One choice is to allow interest rates to rise so that markets will buy the additional government debt. The interest rate rise will further choke off what little economic activity exists. Without dramatic reductions in spending and deficits, the rise in interest rates would likely be substantial.

The other choice is to employ overt Quantitative Easing (printing money). The Treasury would order the Fed to use QE to cover the deficits. It is unlikely the Fed would or could resist. This choice might hold interest rates down, at least temporarily. Once the policy became known, fear of inflation would eventually affect currency exchange rates, interest rates and prices.

Based on the last fifty years of government fiscal and monetary policy it is not difficult to forecast what the government will do. The second alternative is likely. It defers somewhat the timing of the economic Armageddon, but not for long. It also makes the final pain that much worse. The last fact will not influence the political decision.
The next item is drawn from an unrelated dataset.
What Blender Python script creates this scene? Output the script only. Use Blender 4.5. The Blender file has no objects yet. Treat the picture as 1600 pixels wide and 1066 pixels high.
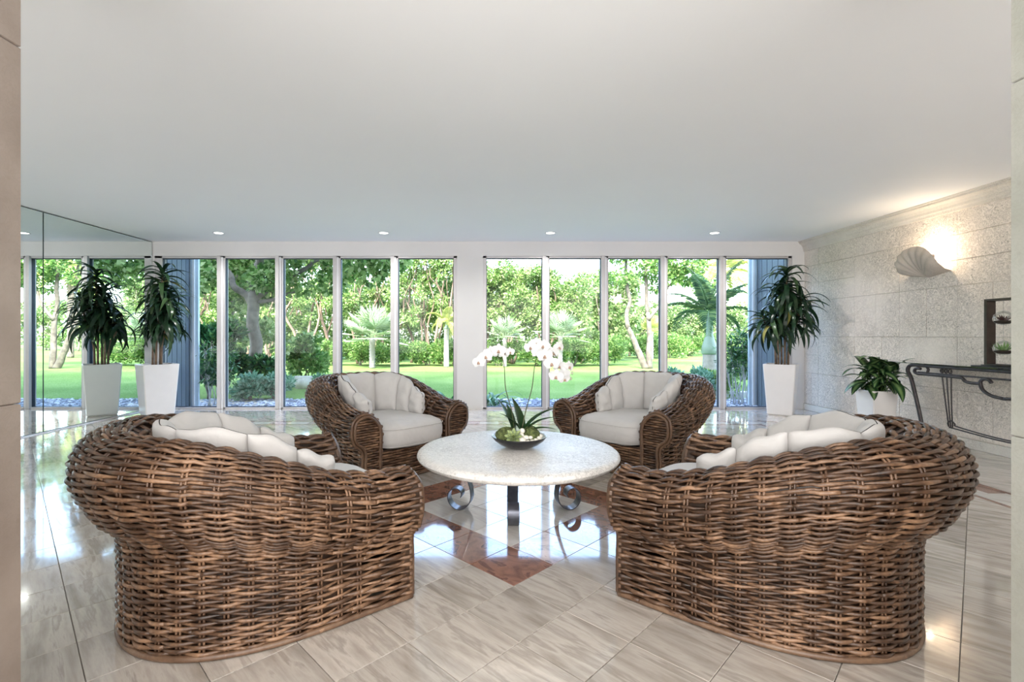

They will try to escape the reckoning day for as long as possible. Deferring pain today is always their preferred choice, no matter the pain tomorrow. Let someone else worry about tomorrow.

Regardless of what the Fed does or does not do, our future was determined by past policies. A depression is now unavoidable. The first choice is less harmful than the second but will produce the depression sooner. The latter choice will result in massive inflation, if not hyperinflation, before the depression. It will wipe out the purchasing power of most savings and fixed income.

Which flavor poison do you prefer? After all, "in the long run we are all dead."